#### Provided data ####
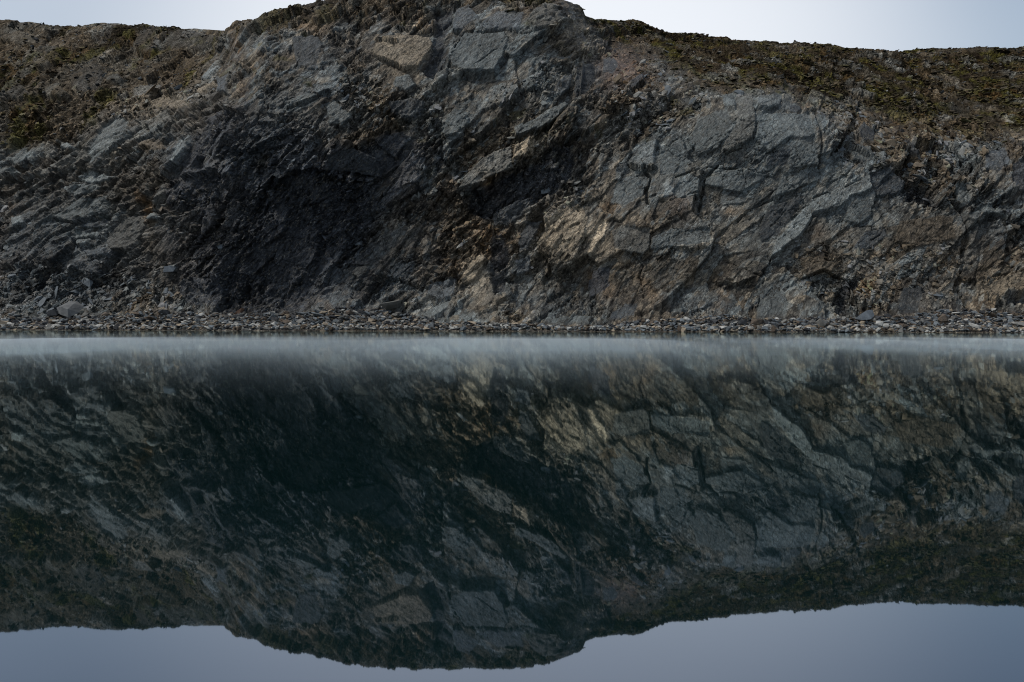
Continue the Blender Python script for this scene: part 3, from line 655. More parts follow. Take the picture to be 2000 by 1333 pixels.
# --- rows behind the skyline: the hill goes on behind its crest; rows below: the bed goes on under the water
def more_rows(base, steps):
    return np.stack([base + np.array(s)[None] for s in steps])
crest = P[-1].copy()
bk = [(0, 0.4, -0.02), (0, 1.5, -0.15), (0, 4, -.5), (0, 9, -1.0), (0, 18, -1.6), (0, 32, -2.0), (0, 55, -3)]
back = more_rows(crest, bk)
wob = fbm(back[..., 0] / 3, back[..., 1] / 3, 801, 3)
back[..., 2] += wob * 0.25 * np.linspace(0.2, 1, len(bk))[:, None]
bed = more_rows(P[0], [(0, -14, -3.0), (0, -6, -1.1), (0, -2, -.35)])
P = np.concatenate([bed, P, back], 0)
alb_all = np.concatenate([np.repeat(alb[:1], 3, 0), alb, np.repeat(alb[-1:], len(bk), 0)], 0)
sm_in = np.maximum(sm_in, 1.0 * (1 - rough_l) * (1 - soft_ground) * (1 - beach))
sm_in = np.maximum(sm_in, 0.7 * (1 - sstep(0.05, 0.5, 0.5 * (rough + rough2))) * (1 - soft_ground) * (1 - beach))
smo_all = np.concatenate([np.repeat(sm_in[:1] * 0, 3, 0), sm_in, np.repeat(sm_in[-1:] * 0, len(bk), 0)], 0)
vg = np.maximum(veg, 0.9 * soft_ground)
veg_all = np.concatenate([np.repeat(vg[:1] * 0, 3, 0), vg, np.repeat(vg[-1:], len(bk), 0)], 0)
sl_all = np.concatenate([np.full((3, NC), -1), slab_id, np.full((len(bk), NC), -1)], 0).astype(np.int16)
NRT = P.shape[0]

# ------------------------------------------------------------------ material helpers
def nmat(name):
    m = bpy.data.materials.new(name)
    m.use_nodes = True
    nt = m.node_tree
    bs = nt.nodes['Principled BSDF']
    return m, nt, bs
def node(nt, t, **kw):
    n = nt.nodes.new(t)
    for k, v in kw.items():
        if k in n.inputs.keys():
            n.inputs[k].default_value = v
        else:
            setattr(n, k, v)
    return n
def rock_material():
    m, nt, bs = nmat('weathered_slate')
    L = nt.links
    at = node(nt, 'ShaderNodeAttribute', attribute_name='rock_colour')
    va = node(nt, 'ShaderNodeAttribute', attribute_name='moss')
    co = node(nt, 'ShaderNodeTexCoord')
    rot = node(nt, 'ShaderNodeMapping')
    rot.inputs['Rotation'].default_value = (0, math.radians(47), 0)
    L.new(co.outputs['Object'], rot.inputs['Vector'])
    stc = node(nt, 'ShaderNodeMapping')
    stc.inputs['Scale'].default_value = (1.0, 0.2, 2.2)
    L.new(rot.outputs['Vector'], stc.inputs['Vector'])
    wn_ = node(nt, 'ShaderNodeTexNoise', Scale=2.5, Detail=2.0)
    L.new(stc.outputs['Vector'], wn_.inputs['Vector'])
    wsc = node(nt, 'ShaderNodeVectorMath', operation='MULTIPLY_ADD')
    wsc.inputs[1].default_value = (0.22, 0.22, 0.22)
    L.new(wn_.outputs['Color'], wsc.inputs[0]); L.new(stc.outputs['Vector'], wsc.inputs[2])
    n1 = node(nt, 'ShaderNodeTexNoise', Scale=4.0, Detail=8.0, Roughness=0.7)
    L.new(stc.outputs['Vector'], n1.inputs['Vector'])
    def flakes(scale):
        v = node(nt, 'ShaderNodeTexVoronoi', Scale=scale, feature='F1')
        L.new(wsc.outputs['Vector'], v.inputs['Vector'])
        d = node(nt, 'ShaderNodeVectorMath', operation='SUBTRACT')
        L.new(wsc.outputs['Vector'], d.inputs[0]); L.new(v.outputs['Position'], d.inputs[1])
        c = node(nt, 'ShaderNodeVectorMath', operation='SUBTRACT')
        L.new(v.outputs['Color'], c.inputs[0]); c.inputs[1].default_value = (0.5, 0.5, 0.62)
        t = node(nt, 'ShaderNodeVectorMath', operation='DOT_PRODUCT')
        L.new(d.outputs['Vector'], t.inputs[0]); L.new(c.outputs['Vector'], t.inputs[1])
        sp_ = node(nt, 'ShaderNodeSeparateColor')
        L.new(v.outputs['Color'], sp_.inputs['Color'])
        return t.outputs['Value'], sp_.outputs
    h1, r1 = flakes(2.6)
    h2, r2 = flakes(6.5)
    def ranged(sock, a, b, c, d):
        mr = node(nt, 'ShaderNodeMapRange')
        mr.inputs['From Min'].default_value = a; mr.inputs['From Max'].default_value = b
        mr.inputs['To Min'].default_value = c; mr.inputs['To Max'].default_value = d
        L.new(sock, mr.inputs['Value'])
        return mr.outputs['Result']
    def math_(op, a, b):
        q = node(nt, 'ShaderNodeMath', operation=op)
        for i, k in enumerate((a, b)):
            if isinstance(k, (int, float)): q.inputs[i].default_value = k
            else: L.new(k, q.inputs[i])
        return q.outputs[0]
    sh_ = node(nt, 'ShaderNodeAttribute', attribute_name='sheen')
    calm = ranged(sh_.outputs['Fac'], 0, 1, 1, 0.30)
    tone = math_('MULTIPLY', math_('MULTIPLY', ranged(n1.outputs['Fac'], .3, .7, .68, 1.34), math_('ADD', 1, math_('MULTIPLY', calm, ranged(r1['Red'], 0, 1, -.42, .42)))), math_('ADD', 1, math_('MULTIPLY', calm, ranged(r2['Red'], 0, 1, -.68, .68))))
    mu = node(nt, 'ShaderNodeMix', data_type='RGBA', blend_type='MULTIPLY')
    mu.inputs['Factor'].default_value = 1
    L.new(at.outputs['Color'], mu.inputs['A']); L.new(tone, mu.inputs['B'])
    # weathered pale flakes and lichen
    fl = math_('MULTIPLY', ranged(r2['Green'], .80, .90, 0, .5), ranged(n1.outputs['Fac'], .42, .58, 0, 1))
    inv = ranged(va.outputs['Fac'], 0, 1, 1, 0)
    mx = node(nt, 'ShaderNodeMix', data_type='RGBA')
    mx.inputs['B'].default_value = (0.26, 0.235, 0.19, 1)
    L.new(math_('MULTIPLY', math_('MULTIPLY', fl, calm), inv), mx.inputs['Factor']); L.new(mu.outputs['Result'], mx.inputs['A'])
    j1 = node(nt, 'ShaderNodeTexVoronoi', Scale=2.6, feature='DISTANCE_TO_EDGE')
    L.new(wsc.outputs['Vector'], j1.inputs['Vector'])
    j2 = node(nt, 'ShaderNodeTexVoronoi', Scale=0.8, feature='DISTANCE_TO_EDGE')
    L.new(wsc.outputs['Vector'], j2.inputs['Vector'])
    crack_shade = math_('MAXIMUM', math_('MULTIPLY', ranged(j1.outputs['Distance'], .012, .05, .75, 0), ranged(n1.outputs['Fac'], .45, .55, 0, 1)),
                 math_('MULTIPLY', ranged(j2.outputs['Distance'], .008, .022, .8, 0), ranged(n1.outputs['Fac'], .40, .50, 0, 1)))
    so = node(nt, 'ShaderNodeMix', data_type='RGBA')  # crack shade painted into the colour as dark lines along flake borders
    so.inputs['B'].default_value = (0.014, 0.012, 0.009, 1)
    L.new(crack_shade, so.inputs['Factor']); L.new(mx.outputs['Result'], so.inputs['A'])
    L.new(so.outputs['Result'], bs.inputs['Base Color'])
    bs.inputs['Roughness'].default_value = 0.62
    L.new(ranged(va.outputs['Fac'], 0, .9, .20, 0.0), bs.inputs['Specular IOR Level'])
    L.new(ranged(va.outputs['Fac'], 0, .9, .66, 1.0), bs.inputs['Roughness'])
    vo = node(nt, 'ShaderNodeTexVoronoi', Scale=1.5, feature='DISTANCE_TO_EDGE')
    L.new(wsc.outputs['Vector'], vo.inputs['Vector'])
    hs = math_('ADD', math_('MULTIPLY', calm, math_('ADD', math_('MULTIPLY', h1, 1.1), math_('MULTIPLY', h2, 1.45))),
               math_('ADD', math_('MULTIPLY', n1.outputs['Fac'], 0.07), math_('MULTIPLY', ranged(vo.outputs['Distance'], 0, .03, 0, 1), 0.03)))
    bp = node(nt, 'ShaderNodeBump', Strength=1.0, Distance=0.55)
    L.new(hs, bp.inputs['Height'])
    L.new(bp.outputs['Normal'], bs.inputs['Normal'])
    return m
ROCK = rock_material()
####
[Directive]: Please take the lines from the beginning of the data above through the line holding "NRT = P.shape[0]" and transcribe them exactly, without any pictures.

[Response to this task]:
Continue the Blender Python script for this scene: part 3, from line 655. More parts follow. Take the picture to be 2000 by 1333 pixels.
# --- rows behind the skyline: the hill goes on behind its crest; rows below: the bed goes on under the water
def more_rows(base, steps):
    return np.stack([base + np.array(s)[None] for s in steps])
crest = P[-1].copy()
bk = [(0, 0.4, -0.02), (0, 1.5, -0.15), (0, 4, -.5), (0, 9, -1.0), (0, 18, -1.6), (0, 32, -2.0), (0, 55, -3)]
back = more_rows(crest, bk)
wob = fbm(back[..., 0] / 3, back[..., 1] / 3, 801, 3)
back[..., 2] += wob * 0.25 * np.linspace(0.2, 1, len(bk))[:, None]
bed = more_rows(P[0], [(0, -14, -3.0), (0, -6, -1.1), (0, -2, -.35)])
P = np.concatenate([bed, P, back], 0)
alb_all = np.concatenate([np.repeat(alb[:1], 3, 0), alb, np.repeat(alb[-1:], len(bk), 0)], 0)
sm_in = np.maximum(sm_in, 1.0 * (1 - rough_l) * (1 - soft_ground) * (1 - beach))
sm_in = np.maximum(sm_in, 0.7 * (1 - sstep(0.05, 0.5, 0.5 * (rough + rough2))) * (1 - soft_ground) * (1 - beach))
smo_all = np.concatenate([np.repeat(sm_in[:1] * 0, 3, 0), sm_in, np.repeat(sm_in[-1:] * 0, len(bk), 0)], 0)
vg = np.maximum(veg, 0.9 * soft_ground)
veg_all = np.concatenate([np.repeat(vg[:1] * 0, 3, 0), vg, np.repeat(vg[-1:], len(bk), 0)], 0)
sl_all = np.concatenate([np.full((3, NC), -1), slab_id, np.full((len(bk), NC), -1)], 0).astype(np.int16)
NRT = P.shape[0]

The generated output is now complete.